The Visitor


Landscape figures strongly in Icelandic folk tales. Before the middle of the 20th century, life for many people meant living on an isolated farm in the heath—seeing your neighbours only on the rare occasion. Custom dictated that you would always welcome in an unexpected visitor because refusing them frequently meant relegating the traveler to a certain death by exposure. News traveled slowly—you might learn of the death of a local farmhand a year after its occurrence, only to come to the unnerving realization that you had recently hired that same person to work on your farm. The Icelandic folk tales blur these lines between living and dead, the horrors of harsh reality and the supernatural.

Fjóla Evans IS/CA

Fjóla Evans is a Canadian/Icelandic composer and cellist. Her work draws inspiration from the behaviours of natural phenomena as well as the droning lilt of Icelandic folk music.

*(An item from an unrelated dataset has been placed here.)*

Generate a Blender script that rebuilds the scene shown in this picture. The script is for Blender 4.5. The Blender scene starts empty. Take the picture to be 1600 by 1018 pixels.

Commissions and performances have come from musicians such as Bang on a Can All-Stars pianist Vicky Chow, Quince Contemporary Vocal Ensemble, and the Winnipeg Symphony Orchestra. Her work has been featured on the MATA Festival, Ung Nordisk Musik, and the American Composers Orchestra's SONiC Festival.
As a performer, she has presented her own work at Cluster Festival of New Music, (le) poisson rouge, and at Toronto's the Music Gallery. Fjóla participated in residencies at the Banff Centre for the Arts, and KulturKontakt Austria, among others. She has studied composition with Julia Wolfe, cello performance with Matt Haimovitz, and is currently pursuing graduate studies at the Yale School of Music.